- _PROVIDED DATA_
* * * * *

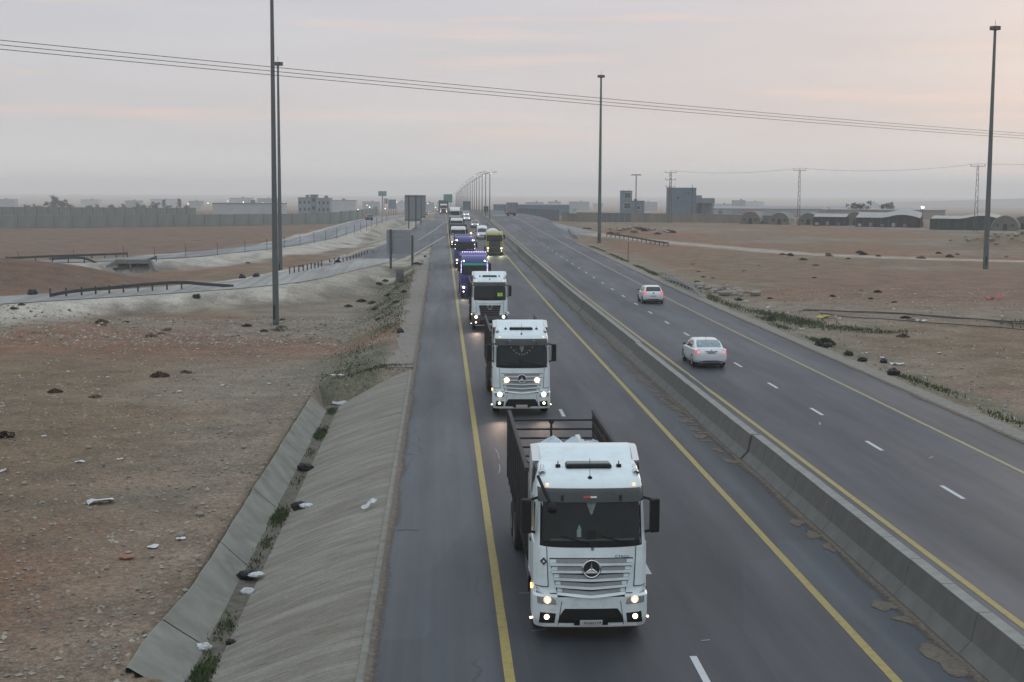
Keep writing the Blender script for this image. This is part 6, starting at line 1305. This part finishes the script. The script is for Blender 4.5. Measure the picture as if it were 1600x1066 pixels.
# ------------------------------------------------------------------ plants
M_GRS = mat('green_grass', (.050, .075, .026), .9, .2, var=.4, scale=2); M_GRD = mat('verge_weeds', (.060, .070, .036), .9, .2, var=.5, scale=1.5); M_DRY = mat('dry_shrub', (.125, .100, .070), .95, .1, var=.4, scale=5); M_BSH = mat('green_shrub', (.032, .044, .022), .9, .2, var=.4, scale=4)
def grass(name, spots, n, h, m, lab, zf=None, w=.02):
    r = np.random.default_rng(len(spots) * 7 + n); vs, fs = [], []; xs, ys = [], []
    for (x, y, rx, ry, k) in spots:
        for i in range(int(n * k)): xs.append(x + r.normal() * rx); ys.append(y + r.normal() * ry)
    xs = np.array(xs); ys = np.array(ys); zs = terrain(xs, ys) if zf is None else np.array([zf(a) for a in xs])
    for x, y, z in zip(xs, ys, zs):
        a = r.random() * 6.3; l = h * (.4 + .9 * r.random()); d = (math.cos(a), math.sin(a)); ww = w * (1 + r.random()); o = len(vs)
        vs += [(x - d[1] * ww, y + d[0] * ww, z - .02), (x + d[1] * ww, y - d[0] * ww, z - .02), (x + d[0] * l * .5, y + d[1] * l * .5, z + l)]; fs.append((o, o + 1, o + 2))
    me = bpy.data.meshes.new(name); me.from_pydata(vs, [], fs); me.materials.append(m); return kind(tag(link(name, me), lab, 'grass'), 'stuff')
ditch = [(-6.7, y, .14, .55, k) for y, k in ((28.5, 1.0), (30, 1.3), (31.3, 1.0), (34.6, .35), (43.2, .2), (46.3, 1.0), (47.0, .5), (62.3, 1.1), (63.3, .7), (69, .5), (40.8, .12), (52.5, .12), (58, .1))]
grass('channel_grass', ditch, 480, .10, M_GRS, 'green grass growing in the silt of the channel', lambda x: -1.26)
r_ = random.Random(12)
vg = [(-5.0 - 3.0 * r_.random(), 78 + 85 * r_.random(), .5, 2.0, .6) for _ in range(60)] + [(-5.2, 76.8, 1.0, .45, 3), (-4.2, 77.6, .5, .3, 2), (-7.2, 72.5, .6, 1.5, 1.2), (-6.6, 80, .8, 1.5, 1)] + [(-4.6, 100 + k * 9, .25, 3, .7) for k in range(8)]
grass('verge_weeds', vg, 95, .11, M_GRD, 'low green weeds on the bank below the left gravel shoulder', None, .03)
vr = [(22.5 + .8 * r_.random(), 56 + k * 3.1, .25, 1.2, .5 + r_.random() * .6) for k in range(55) if r_.random() < .5] + [(25.2, 108, .8, 3.0, 5), (26.0, 104.5, .8, 2.0, 4), (24.6, 112.5, .8, 1.6, 3), (27.4, 101.4, .8, .8, 1.6), (28.6, 100.0, .8, .6, 1.4), (29.8, 98.2, .9, .6, 1.4), (42.5, 104, 1.2, 1.2, 1.6), (44, 101, 1.5, .8, 1), (23.0, 119, .5, 3, 2)]
grass('verge_weeds', vr, 170, .17, M_GRS, 'green weeds and grass along the right hand verge', None, .03)
def shrub_mesh(seed, n, h, wd):
    r = random.Random(seed); b = B()
    for k in range(n):
        a = r.random() * 6.28; e = r.random() ** .7; d = Vector((math.cos(a) * e * wd, math.sin(a) * e * wd, h * (1 - e * e * .75) * (.6 + .5 * r.random()))); p0 = Vector((d.x * .25, d.y * .25, 0)); s = Vector((-d.y, d.x, 0)).normalized() * .035 * (1 + wd)
        b.add([p0 - s, p0 + s, d + s * .8, d - s * .8], [(0, 1, 2, 3)])
        q = .09 + .06 * r.random(); u = Vector((r.gauss(0, 1), r.gauss(0, 1), r.gauss(0, 1))).normalized() * q; v = u.orthogonal().normalized() * q; b.add([d + u, d + v, d - u, d - v], [(0, 1, 2, 3)])
    return b
SH = []
for i, (n, h, wd, m_) in enumerate(((160, .35, .55, M_DRY), (130, .28, .5, M_DRY), (170, .5, .5, M_BSH), (150, .42, .6, M_BSH))):
    o = mesh('shrub', shrub_mesh(i, n, h, wd), m_, fix=False); SH.append(o.data); bpy.data.objects.remove(o)
def shrub(x, y, k, s, lab, group=None):
    o = link('shrub', SH[k], None, (x, y, gz(x, y) - .03)); s *= .5 if group else .62; o.scale = (s, s, s * .8); o.rotation_euler = (0, 0, x * 3); return tag(o, lab, 'shrub', group)
shrub(22.6, 87.3, 2, 1.9, 'bushy green shrub by the right kerb behind a black bag'); shrub(23.4, 105.3, 2, 1.3, 'small dark green shrub at the left tip of the right grass patch')
for x, y, k, s, lab in ((-21.4, 74.4, 0, 1.1, 'round dry tuft on the left field, left of the pair'), (-18.8, 72.2, 1, 1.0, 'round dry tuft on the left field, right of the pair'), (-17.2, 80.5, 0, 1.5, 'widest dry tuft on the left field'), (-16.1, 82.4, 1, 1.1, 'dry tuft right beside the widest one'), (-19.6, 59.8, 0, 1.3, 'dry tuft at the left picture edge')): shrub(x, y, k, s, lab)
for x, y, s in ((-7.9, 167.1, 1.4), (-8.5, 163.9, 1.5), (-6.1, 168.9, 1.3), (-6.5, 139.4, 1.4), (-5.2, 123.1, 1.2), (-9.4, 144.2, 1.7), (-8.1, 139.9, 1.6), (-10.3, 137.7, 1.4), (-4.4, 178, 1.6), (-3.9, 175.5, 1.3), (-5.4, 150, 1.3), (-4.8, 133, 1.1), (-7.3, 129, 1.3), (-6.3, 112, 1.0)): shrub(x, y, 3, s, 'dark green weed clump on the left shoulder bank', 'weed clumps on the left bank')
r_ = random.Random(21)
for k in range(22): shrub(24.5 + r_.random() * 24, 95 + r_.random() * 95, r_.choice((0, 1, 1, 3)), .8 + r_.random() * .9, 'low dry tuft on the right field', 'dry tufts on the right field')
for k in range(22): shrub(45 + r_.random() * 50, 196 + r_.random() * 30, r_.choice((0, 1, 3)), 1.2 + r_.random() * 1.3, 'dry tuft beside the dirt track on the right', 'tufts by the right track')
for k in range(14): shrub(30 + r_.random() * 20, 300 + r_.random() * 24, 0, 1.8 + r_.random() * 1.6, 'brown brush on the soil bank before the right wall', 'brush on the right bank')
for k in range(16): shrub(-9 - r_.random() * 30, 104 + r_.random() * 22, r_.choice((0, 1)), 1.0 + r_.random(), 'dry tuft on the pale bank below the ramp', 'tufts on the ramp bank')
for k in range(10): shrub(-14 - r_.random() * 20, 178 + r_.random() * 40, r_.choice((0, 3)), 1.2 + r_.random() * 1.2, 'dark tuft between the ramp and the frontage road', 'tufts between the side roads')

# ------------------------------------------------------------------ haze
hz = mesh('haze', B().box(-3700, 3700, -80, 7700, -37, 42), bpy.data.materials.new('haze_air'))
hm = hz.data.materials[0]; hm.use_nodes = True; hn_ = hm.node_tree; hn_.nodes.clear(); ho = hn_.nodes.new('ShaderNodeOutputMaterial'); hv = hn_.nodes.new('ShaderNodeVolumePrincipled')
hv.inputs['Color'].default_value = (1.0, .99, .97, 1); hv.inputs['Density'].default_value = .00036; hv.inputs['Anisotropy'].default_value = 0.0; hn_.links.new(hv.outputs[0], ho.inputs['Volume']); kind(hz, 'stuff')
hz['label'] = 'pale dusk haze filling the air over the plain'; hz['category'] = 'haze'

* * * * *

- _WHAT YOU HAVE TO DO_
Quote every line word for word and keep the images out of the copy.

- _EXERCISE SOLUTION_
Keep writing the Blender script for this image. This is part 6, starting at line 1305. This part finishes the script. The script is for Blender 4.5. Measure the picture as if it were 1600x1066 pixels.
# ------------------------------------------------------------------ plants
M_GRS = mat('green_grass', (.050, .075, .026), .9, .2, var=.4, scale=2); M_GRD = mat('verge_weeds', (.060, .070, .036), .9, .2, var=.5, scale=1.5); M_DRY = mat('dry_shrub', (.125, .100, .070), .95, .1, var=.4, scale=5); M_BSH = mat('green_shrub', (.032, .044, .022), .9, .2, var=.4, scale=4)
def grass(name, spots, n, h, m, lab, zf=None, w=.02):
    r = np.random.default_rng(len(spots) * 7 + n); vs, fs = [], []; xs, ys = [], []
    for (x, y, rx, ry, k) in spots:
        for i in range(int(n * k)): xs.append(x + r.normal() * rx); ys.append(y + r.normal() * ry)
    xs = np.array(xs); ys = np.array(ys); zs = terrain(xs, ys) if zf is None else np.array([zf(a) for a in xs])
    for x, y, z in zip(xs, ys, zs):
        a = r.random() * 6.3; l = h * (.4 + .9 * r.random()); d = (math.cos(a), math.sin(a)); ww = w * (1 + r.random()); o = len(vs)
        vs += [(x - d[1] * ww, y + d[0] * ww, z - .02), (x + d[1] * ww, y - d[0] * ww, z - .02), (x + d[0] * l * .5, y + d[1] * l * .5, z + l)]; fs.append((o, o + 1, o + 2))
    me = bpy.data.meshes.new(name); me.from_pydata(vs, [], fs); me.materials.append(m); return kind(tag(link(name, me), lab, 'grass'), 'stuff')
ditch = [(-6.7, y, .14, .55, k) for y, k in ((28.5, 1.0), (30, 1.3), (31.3, 1.0), (34.6, .35), (43.2, .2), (46.3, 1.0), (47.0, .5), (62.3, 1.1), (63.3, .7), (69, .5), (40.8, .12), (52.5, .12), (58, .1))]
grass('channel_grass', ditch, 480, .10, M_GRS, 'green grass growing in the silt of the channel', lambda x: -1.26)
r_ = random.Random(12)
vg = [(-5.0 - 3.0 * r_.random(), 78 + 85 * r_.random(), .5, 2.0, .6) for _ in range(60)] + [(-5.2, 76.8, 1.0, .45, 3), (-4.2, 77.6, .5, .3, 2), (-7.2, 72.5, .6, 1.5, 1.2), (-6.6, 80, .8, 1.5, 1)] + [(-4.6, 100 + k * 9, .25, 3, .7) for k in range(8)]
grass('verge_weeds', vg, 95, .11, M_GRD, 'low green weeds on the bank below the left gravel shoulder', None, .03)
vr = [(22.5 + .8 * r_.random(), 56 + k * 3.1, .25, 1.2, .5 + r_.random() * .6) for k in range(55) if r_.random() < .5] + [(25.2, 108, .8, 3.0, 5), (26.0, 104.5, .8, 2.0, 4), (24.6, 112.5, .8, 1.6, 3), (27.4, 101.4, .8, .8, 1.6), (28.6, 100.0, .8, .6, 1.4), (29.8, 98.2, .9, .6, 1.4), (42.5, 104, 1.2, 1.2, 1.6), (44, 101, 1.5, .8, 1), (23.0, 119, .5, 3, 2)]
grass('verge_weeds', vr, 170, .17, M_GRS, 'green weeds and grass along the right hand verge', None, .03)
def shrub_mesh(seed, n, h, wd):
    r = random.Random(seed); b = B()
    for k in range(n):
        a = r.random() * 6.28; e = r.random() ** .7; d = Vector((math.cos(a) * e * wd, math.sin(a) * e * wd, h * (1 - e * e * .75) * (.6 + .5 * r.random()))); p0 = Vector((d.x * .25, d.y * .25, 0)); s = Vector((-d.y, d.x, 0)).normalized() * .035 * (1 + wd)
        b.add([p0 - s, p0 + s, d + s * .8, d - s * .8], [(0, 1, 2, 3)])
        q = .09 + .06 * r.random(); u = Vector((r.gauss(0, 1), r.gauss(0, 1), r.gauss(0, 1))).normalized() * q; v = u.orthogonal().normalized() * q; b.add([d + u, d + v, d - u, d - v], [(0, 1, 2, 3)])
    return b
SH = []
for i, (n, h, wd, m_) in enumerate(((160, .35, .55, M_DRY), (130, .28, .5, M_DRY), (170, .5, .5, M_BSH), (150, .42, .6, M_BSH))):
    o = mesh('shrub', shrub_mesh(i, n, h, wd), m_, fix=False); SH.append(o.data); bpy.data.objects.remove(o)
def shrub(x, y, k, s, lab, group=None):
    o = link('shrub', SH[k], None, (x, y, gz(x, y) - .03)); s *= .5 if group else .62; o.scale = (s, s, s * .8); o.rotation_euler = (0, 0, x * 3); return tag(o, lab, 'shrub', group)
shrub(22.6, 87.3, 2, 1.9, 'bushy green shrub by the right kerb behind a black bag'); shrub(23.4, 105.3, 2, 1.3, 'small dark green shrub at the left tip of the right grass patch')
for x, y, k, s, lab in ((-21.4, 74.4, 0, 1.1, 'round dry tuft on the left field, left of the pair'), (-18.8, 72.2, 1, 1.0, 'round dry tuft on the left field, right of the pair'), (-17.2, 80.5, 0, 1.5, 'widest dry tuft on the left field'), (-16.1, 82.4, 1, 1.1, 'dry tuft right beside the widest one'), (-19.6, 59.8, 0, 1.3, 'dry tuft at the left picture edge')): shrub(x, y, k, s, lab)
for x, y, s in ((-7.9, 167.1, 1.4), (-8.5, 163.9, 1.5), (-6.1, 168.9, 1.3), (-6.5, 139.4, 1.4), (-5.2, 123.1, 1.2), (-9.4, 144.2, 1.7), (-8.1, 139.9, 1.6), (-10.3, 137.7, 1.4), (-4.4, 178, 1.6), (-3.9, 175.5, 1.3), (-5.4, 150, 1.3), (-4.8, 133, 1.1), (-7.3, 129, 1.3), (-6.3, 112, 1.0)): shrub(x, y, 3, s, 'dark green weed clump on the left shoulder bank', 'weed clumps on the left bank')
r_ = random.Random(21)
for k in range(22): shrub(24.5 + r_.random() * 24, 95 + r_.random() * 95, r_.choice((0, 1, 1, 3)), .8 + r_.random() * .9, 'low dry tuft on the right field', 'dry tufts on the right field')
for k in range(22): shrub(45 + r_.random() * 50, 196 + r_.random() * 30, r_.choice((0, 1, 3)), 1.2 + r_.random() * 1.3, 'dry tuft beside the dirt track on the right', 'tufts by the right track')
for k in range(14): shrub(30 + r_.random() * 20, 300 + r_.random() * 24, 0, 1.8 + r_.random() * 1.6, 'brown brush on the soil bank before the right wall', 'brush on the right bank')
for k in range(16): shrub(-9 - r_.random() * 30, 104 + r_.random() * 22, r_.choice((0, 1)), 1.0 + r_.random(), 'dry tuft on the pale bank below the ramp', 'tufts on the ramp bank')
for k in range(10): shrub(-14 - r_.random() * 20, 178 + r_.random() * 40, r_.choice((0, 3)), 1.2 + r_.random() * 1.2, 'dark tuft between the ramp and the frontage road', 'tufts between the side roads')

# ------------------------------------------------------------------ haze
hz = mesh('haze', B().box(-3700, 3700, -80, 7700, -37, 42), bpy.data.materials.new('haze_air'))
hm = hz.data.materials[0]; hm.use_nodes = True; hn_ = hm.node_tree; hn_.nodes.clear(); ho = hn_.nodes.new('ShaderNodeOutputMaterial'); hv = hn_.nodes.new('ShaderNodeVolumePrincipled')
hv.inputs['Color'].default_value = (1.0, .99, .97, 1); hv.inputs['Density'].default_value = .00036; hv.inputs['Anisotropy'].default_value = 0.0; hn_.links.new(hv.outputs[0], ho.inputs['Volume']); kind(hz, 'stuff')
hz['label'] = 'pale dusk haze filling the air over the plain'; hz['category'] = 'haze'